We have not, then, a right to say that every energy of the complex vision depends for its functioning upon the existence of these invisible companions. We have not a right to say—"if there were no such beings these energies could not function; but they do function; therefore there are such beings." What we have a right to say is simply this, that it is an actual experience that when two or more personalities come together and seek to express their various subjective impressions of these ultimate ideas there is always a tacit reference to some objective standard.
This objective standard cannot be thought of apart from personalities capable of embodying it. For these ultimate ideas are only real and living when embodied in personality. Apart from personality we are unable to grasp them; although we must recognize that the universe itself is composed of the very stuff of their contention. We have in the first place, then, completely eliminated from our discussion that "inscrutable mystery" behind the universe. In every direction we find the universe unfathomable; and though our power of thought stops abruptly at a certain limit, we have no reason to think that the universe stops there; and we have every reason to think that it continues—together with the unfathomable element in our souls—into impenetrably receding depths.

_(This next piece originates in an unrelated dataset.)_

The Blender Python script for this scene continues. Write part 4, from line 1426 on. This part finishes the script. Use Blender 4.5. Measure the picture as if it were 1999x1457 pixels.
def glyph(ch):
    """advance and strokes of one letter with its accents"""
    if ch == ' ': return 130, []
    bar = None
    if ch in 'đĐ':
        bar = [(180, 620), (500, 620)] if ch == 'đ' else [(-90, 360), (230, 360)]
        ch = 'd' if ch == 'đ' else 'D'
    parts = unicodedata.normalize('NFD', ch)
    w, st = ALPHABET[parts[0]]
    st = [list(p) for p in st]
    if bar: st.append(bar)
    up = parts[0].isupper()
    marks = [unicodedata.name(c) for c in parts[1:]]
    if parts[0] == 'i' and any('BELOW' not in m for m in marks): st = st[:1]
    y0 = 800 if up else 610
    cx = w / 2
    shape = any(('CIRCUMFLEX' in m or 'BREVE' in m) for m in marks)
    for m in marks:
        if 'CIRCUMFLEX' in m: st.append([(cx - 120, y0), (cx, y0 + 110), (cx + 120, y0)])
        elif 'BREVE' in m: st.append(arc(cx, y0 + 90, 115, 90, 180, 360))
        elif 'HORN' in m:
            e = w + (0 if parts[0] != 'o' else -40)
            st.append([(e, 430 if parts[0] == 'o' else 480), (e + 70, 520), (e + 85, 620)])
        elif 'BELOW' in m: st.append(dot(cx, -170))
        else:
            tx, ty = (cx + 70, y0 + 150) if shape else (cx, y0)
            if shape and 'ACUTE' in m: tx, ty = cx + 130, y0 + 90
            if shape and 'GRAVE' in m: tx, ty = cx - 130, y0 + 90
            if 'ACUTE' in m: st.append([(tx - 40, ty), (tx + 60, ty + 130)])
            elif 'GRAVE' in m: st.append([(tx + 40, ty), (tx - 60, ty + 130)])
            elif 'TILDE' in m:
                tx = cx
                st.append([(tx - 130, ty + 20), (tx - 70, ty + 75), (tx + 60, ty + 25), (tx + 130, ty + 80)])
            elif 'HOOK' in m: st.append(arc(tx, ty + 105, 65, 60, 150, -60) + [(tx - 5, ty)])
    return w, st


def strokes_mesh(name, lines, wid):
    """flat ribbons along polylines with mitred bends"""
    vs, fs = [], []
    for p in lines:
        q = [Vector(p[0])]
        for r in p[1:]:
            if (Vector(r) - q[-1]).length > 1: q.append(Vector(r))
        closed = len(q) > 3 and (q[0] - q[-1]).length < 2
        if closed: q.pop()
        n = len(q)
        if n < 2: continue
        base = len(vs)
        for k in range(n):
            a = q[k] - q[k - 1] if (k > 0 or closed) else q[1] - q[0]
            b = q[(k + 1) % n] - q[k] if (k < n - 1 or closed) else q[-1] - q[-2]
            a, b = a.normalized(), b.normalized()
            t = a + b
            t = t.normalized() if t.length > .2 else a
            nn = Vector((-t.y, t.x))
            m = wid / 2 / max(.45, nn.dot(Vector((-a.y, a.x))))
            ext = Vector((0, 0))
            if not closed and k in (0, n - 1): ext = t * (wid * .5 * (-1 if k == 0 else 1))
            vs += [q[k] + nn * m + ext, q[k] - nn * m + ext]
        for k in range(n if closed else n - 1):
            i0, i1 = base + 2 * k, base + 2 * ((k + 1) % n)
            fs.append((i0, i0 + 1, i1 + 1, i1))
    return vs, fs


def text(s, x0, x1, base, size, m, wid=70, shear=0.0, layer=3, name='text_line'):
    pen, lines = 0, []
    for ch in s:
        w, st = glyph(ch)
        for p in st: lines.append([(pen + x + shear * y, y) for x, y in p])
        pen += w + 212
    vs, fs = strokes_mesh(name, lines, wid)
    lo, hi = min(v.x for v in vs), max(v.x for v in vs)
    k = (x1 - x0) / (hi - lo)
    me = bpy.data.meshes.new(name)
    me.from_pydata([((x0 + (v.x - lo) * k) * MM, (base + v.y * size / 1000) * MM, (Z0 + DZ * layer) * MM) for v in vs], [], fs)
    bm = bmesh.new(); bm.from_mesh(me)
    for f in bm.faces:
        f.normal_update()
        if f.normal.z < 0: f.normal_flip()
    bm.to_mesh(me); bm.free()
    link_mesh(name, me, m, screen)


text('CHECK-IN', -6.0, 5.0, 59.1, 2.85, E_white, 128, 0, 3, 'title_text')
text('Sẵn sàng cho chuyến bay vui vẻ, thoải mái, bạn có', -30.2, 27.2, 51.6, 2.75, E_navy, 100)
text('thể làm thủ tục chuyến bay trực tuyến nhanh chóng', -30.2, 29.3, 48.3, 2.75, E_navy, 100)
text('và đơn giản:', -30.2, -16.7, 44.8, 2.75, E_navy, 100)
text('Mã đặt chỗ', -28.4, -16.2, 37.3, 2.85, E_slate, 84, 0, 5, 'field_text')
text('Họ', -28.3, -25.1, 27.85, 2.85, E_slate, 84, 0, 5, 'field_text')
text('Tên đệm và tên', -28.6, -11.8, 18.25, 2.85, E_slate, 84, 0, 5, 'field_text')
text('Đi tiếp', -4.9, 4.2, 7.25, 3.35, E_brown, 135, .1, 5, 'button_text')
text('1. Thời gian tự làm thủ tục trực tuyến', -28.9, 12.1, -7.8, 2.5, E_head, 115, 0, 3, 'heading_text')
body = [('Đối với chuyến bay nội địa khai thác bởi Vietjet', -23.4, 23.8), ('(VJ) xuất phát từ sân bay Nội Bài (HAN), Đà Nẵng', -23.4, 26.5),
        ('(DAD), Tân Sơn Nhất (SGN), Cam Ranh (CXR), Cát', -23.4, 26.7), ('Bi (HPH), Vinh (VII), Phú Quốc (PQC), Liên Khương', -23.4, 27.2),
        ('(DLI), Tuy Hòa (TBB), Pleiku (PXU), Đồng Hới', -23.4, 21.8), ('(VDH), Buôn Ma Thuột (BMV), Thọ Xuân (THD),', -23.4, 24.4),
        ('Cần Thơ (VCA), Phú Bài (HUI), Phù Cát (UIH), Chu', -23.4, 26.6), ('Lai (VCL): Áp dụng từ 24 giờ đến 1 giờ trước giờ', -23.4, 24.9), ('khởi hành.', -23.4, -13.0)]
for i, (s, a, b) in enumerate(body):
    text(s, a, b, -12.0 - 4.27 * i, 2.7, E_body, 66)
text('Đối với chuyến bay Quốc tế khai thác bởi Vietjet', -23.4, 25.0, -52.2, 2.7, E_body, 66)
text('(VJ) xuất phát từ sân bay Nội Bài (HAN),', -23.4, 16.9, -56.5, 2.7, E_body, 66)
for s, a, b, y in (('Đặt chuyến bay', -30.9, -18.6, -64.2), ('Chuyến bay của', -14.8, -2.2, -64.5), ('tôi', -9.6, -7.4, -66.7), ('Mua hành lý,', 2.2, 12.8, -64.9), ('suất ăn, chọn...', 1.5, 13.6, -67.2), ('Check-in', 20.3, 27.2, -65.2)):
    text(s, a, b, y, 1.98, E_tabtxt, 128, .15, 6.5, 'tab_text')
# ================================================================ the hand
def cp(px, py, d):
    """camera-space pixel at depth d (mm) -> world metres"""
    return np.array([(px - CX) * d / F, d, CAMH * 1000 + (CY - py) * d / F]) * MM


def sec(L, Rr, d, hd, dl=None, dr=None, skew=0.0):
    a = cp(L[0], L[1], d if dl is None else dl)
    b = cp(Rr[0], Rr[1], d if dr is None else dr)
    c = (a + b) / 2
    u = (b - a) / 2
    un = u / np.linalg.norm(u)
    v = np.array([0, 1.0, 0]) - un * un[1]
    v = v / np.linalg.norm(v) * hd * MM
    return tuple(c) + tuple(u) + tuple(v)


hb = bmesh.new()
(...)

The universe, as we apprehend it, presents itself as a congeries of living souls united by some indefinable medium. These living souls are each possessed of that multiform activity which I have named the complex vision. Among the basic energies of this vision are some which in their functioning imply the pre-existence of certain primordial ideas.
These ideas are at once the eternally receding horizon and the eternally receding starting-point—the unfathomable past and the unfathomable future—of this procession of souls. The crux of the whole situation is found in the evasive and tantalizing problem of the real nature of these primordial ideas. Can "truth," can "beauty," can "goodness" be conceived of as existing in the universe apart from any individual soul?